During the first 2 days almost all of the pure breed dogs were adopted. There is still one German Shepherd puppy with a deformed foot, one ancient Rottweiler, one Mastiff, and one adorable Golden Retriever/Mastiff mix, and one Malamute, other than that it’s almost all mixed breeds. Between adoptions and deaths about half of them are gone now. Many of them are so sweet you’d cry if you came and want to take them all home with you. There are maybe 50 that were clearly street dogs and cower and run away when you get too close. I have fallen in love with a couple of them and it truly breaks my heart that I will have to leave them soon. I only have 22 days left in China.

Left overs

I have been so miserable here and for the past 6 months I have been counting the days before I get to get the fuck out and now one month before I leave I fall in love and have the greatest reason to stay. The saddest, saddest thing to me is that when I leave there will be no one to give them love. They’ll live the rest of their lives in that kennel and may never feel human touch again. I don’t blame the shelter at all. Oh my god they care, they really care but there are no more than 5 people there and they have 2,000 dogs to take care of. They don’t have time to give the dogs affection. And other foreign volunteers? They’ll lose interest. Please prove me wrong if you’re reading this.

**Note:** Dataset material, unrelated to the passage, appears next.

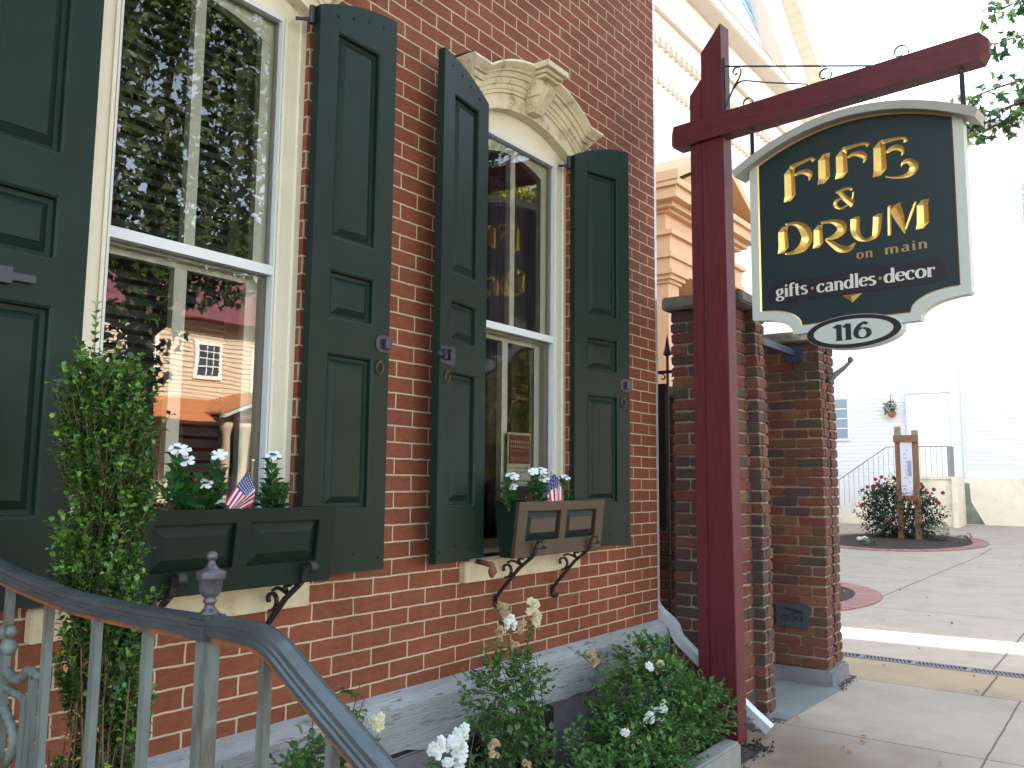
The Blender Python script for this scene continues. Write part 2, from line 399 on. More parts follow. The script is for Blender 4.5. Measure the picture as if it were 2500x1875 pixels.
def hood(cx):
    h = MB(); N_ = 28
    def top(x):
        d = abs(x - cx)
        if d >= .46: return 3.505
        return 3.505 + zarch(x, cx, 0, .145, .46)
    def bot(x):
        return zarch(max(cx - HW, min(cx + HW, x)), cx, 3.305, .11, HW)
    # cross section: fraction s from the top edge, depth y
    prof = [(0.0, 0.0), (0.0, -.125), (.05, -.128), (.10, -.115), (.16, -.098), (.20, -.092), (.205, -.080), (.30, -.070), (.31, -.060), (.42, -.052), (.43, -.044), (.52, -.040), (.53, -.034), (.60, -.032), (.605, -.022), (1.0, -.022), (1.0, .034)]
    xs_ = [-.60, -.595] + [-.46 + .92 * i / N_ for i in range(N_ + 1)] + [.595, .60]
    vs = []; np_ = len(prof)
    for x in xs_:
        tz = top(cx + x)
        for s, y in prof:
            # the moulding tapers inwards at its ends
            sh = max(0.0, abs(x) - .46) / .14
            end = 1 - (.24 * min(1, s / .6)) * sh
            xx = cx + x * end
            zb = bot(cx + x)
            mz = tz - .165                       # depth of the moulding stack
            if s <= .605: z = tz - (s / .605) * .150
            else: z = zb if sh < .3 else max(zb, 3.30)
            vs.append((xx, y, z))
    fs = []
    for i in range(len(xs_) - 1):
        for k in range(np_ - 1):
            fs.append((i * np_ + k, i * np_ + k + 1, (i + 1) * np_ + k + 1, (i + 1) * np_ + k))
    fs.append([k for k in range(np_)]); fs.append([(len(xs_) - 1) * np_ + k for k in range(np_)])
    h.add(vs, fs)
    o = h.build('window_hood', CREAMD, bld, fix=True)
    k = MB()
    k.box(cx - .062, cx + .062, -.125, -.02, 3.50, 3.62)
    # angled keystone body
    k.hull8([(cx - .040, -.075, 3.425), (cx + .040, -.075, 3.425), (cx + .040, -.02, 3.425), (cx - .040, -.02, 3.425),
             (cx - .058, -.155, 3.545), (cx + .058, -.155, 3.545), (cx + .058, -.02, 3.545), (cx - .058, -.02, 3.545)])
    k.hull8([(cx - .024, -.088, 3.438), (cx + .024, -.088, 3.438), (cx + .024, -.07, 3.43), (cx - .024, -.07, 3.43),
             (cx - .036, -.168, 3.53), (cx + .036, -.168, 3.53), (cx + .036, -.14, 3.53), (cx - .036, -.14, 3.53)])
    # cap, stepped
    for a, y, z0, z1 in ((.066, -.165, 3.585, 3.602), (.078, -.182, 3.602, 3.622), (.098, -.205, 3.622, 3.655)):
        k.box(cx - a, cx + a, y, .0, z0, z1)
    k.build('keystone', CREAMD, o, bevel=.003)
    for side in (-1, 1):
      l = MB()
      for i in range(len(xs_) - 1):
        x0, x1 = cx + xs_[i], cx + xs_[i + 1]
        if abs(x0 - cx) < .10 or abs(x1 - cx) < .10 or (x0 + x1 - 2 * cx) * side < 0: continue
        l.hull8([(x0, -.118, top(x0) + .001), (x1, -.118, top(x1) + .001), (x1, .0, top(x1) + .006), (x0, 0, top(x0) + .006),
                 (x0, -.118, top(x0) + .005), (x1, -.118, top(x1) + .005), (x1, 0, top(x1) + .014), (x0, 0, top(x0) + .014)])
      l.build('tar_flashing', DARK, o)
for cx, k in ((C1, 1), (C2, 2)):
    window(cx, k); hood(cx)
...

I just got home from my sixth time to go out there and help in nine days. We rescued over 300 dogs. Fifty to sixty of them, basically all the pure breeds, have been adopted, fifty to sixty have died and I see little hope for the rest to ever find homes. About twenty of them are either sick or injured and about thirty of them are wildish street dogs. In the end was it really worth it? I struggle with that. I’m not sure. Maybe I’m just depressed. I looked around this afternoon and thought to myself these are the leftovers. These are the ones no one wants. It doesn’t matter how sweet their personalities are they don’t look expensive so they get looked over. Out of over 300 dogs 50 of them found homes and the rest are either dead, sick, injured, or will live the rest of their lives locked in a cage. Is taking a sweet, sweet happy little puppy dog and locking it in a cage with little to no human contact for the rest of its life really better than cooking it up for dinner?